**TASK INSTRUCTIONS:**
Reproduce the top of the data verbatim, through and including the line that contains "ROT = np.array((_hx, _fw, _up))".
+++
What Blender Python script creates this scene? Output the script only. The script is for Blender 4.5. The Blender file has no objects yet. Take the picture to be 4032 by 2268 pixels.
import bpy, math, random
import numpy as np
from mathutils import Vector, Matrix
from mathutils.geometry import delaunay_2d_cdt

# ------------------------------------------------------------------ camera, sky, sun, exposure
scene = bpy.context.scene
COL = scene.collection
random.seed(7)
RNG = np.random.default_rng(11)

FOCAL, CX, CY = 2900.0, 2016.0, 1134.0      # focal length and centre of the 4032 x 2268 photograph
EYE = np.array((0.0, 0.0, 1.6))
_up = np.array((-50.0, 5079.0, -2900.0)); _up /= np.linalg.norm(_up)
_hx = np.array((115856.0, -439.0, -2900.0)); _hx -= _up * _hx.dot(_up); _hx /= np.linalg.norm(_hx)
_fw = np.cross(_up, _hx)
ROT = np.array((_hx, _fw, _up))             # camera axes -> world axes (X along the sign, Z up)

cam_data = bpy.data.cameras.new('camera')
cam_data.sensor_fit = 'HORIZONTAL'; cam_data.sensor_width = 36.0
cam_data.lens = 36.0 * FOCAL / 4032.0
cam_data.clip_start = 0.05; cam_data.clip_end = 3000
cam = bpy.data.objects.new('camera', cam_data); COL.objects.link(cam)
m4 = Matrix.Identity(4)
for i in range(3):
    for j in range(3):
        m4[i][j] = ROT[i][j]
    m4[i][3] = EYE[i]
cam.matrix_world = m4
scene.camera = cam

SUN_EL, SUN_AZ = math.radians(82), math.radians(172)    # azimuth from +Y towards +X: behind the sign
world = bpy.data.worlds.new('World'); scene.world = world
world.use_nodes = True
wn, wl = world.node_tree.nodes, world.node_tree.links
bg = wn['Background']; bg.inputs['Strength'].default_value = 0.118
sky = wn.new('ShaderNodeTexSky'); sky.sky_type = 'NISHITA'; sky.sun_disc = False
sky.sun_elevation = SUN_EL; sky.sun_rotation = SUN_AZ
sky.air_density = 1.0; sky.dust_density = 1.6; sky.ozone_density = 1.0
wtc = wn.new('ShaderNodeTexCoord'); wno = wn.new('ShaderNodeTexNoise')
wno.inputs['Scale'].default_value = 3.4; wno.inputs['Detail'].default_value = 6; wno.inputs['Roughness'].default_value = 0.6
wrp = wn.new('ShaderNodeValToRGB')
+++
**WRITTEN ANSWER:**
What Blender Python script creates this scene? Output the script only. The script is for Blender 4.5. The Blender file has no objects yet. Take the picture to be 4032 by 2268 pixels.
import bpy, math, random
import numpy as np
from mathutils import Vector, Matrix
from mathutils.geometry import delaunay_2d_cdt

# ------------------------------------------------------------------ camera, sky, sun, exposure
scene = bpy.context.scene
COL = scene.collection
random.seed(7)
RNG = np.random.default_rng(11)

FOCAL, CX, CY = 2900.0, 2016.0, 1134.0      # focal length and centre of the 4032 x 2268 photograph
EYE = np.array((0.0, 0.0, 1.6))
_up = np.array((-50.0, 5079.0, -2900.0)); _up /= np.linalg.norm(_up)
_hx = np.array((115856.0, -439.0, -2900.0)); _hx -= _up * _hx.dot(_up); _hx /= np.linalg.norm(_hx)
_fw = np.cross(_up, _hx)
ROT = np.array((_hx, _fw, _up))             # camera axes -> world axes (X along the sign, Z up)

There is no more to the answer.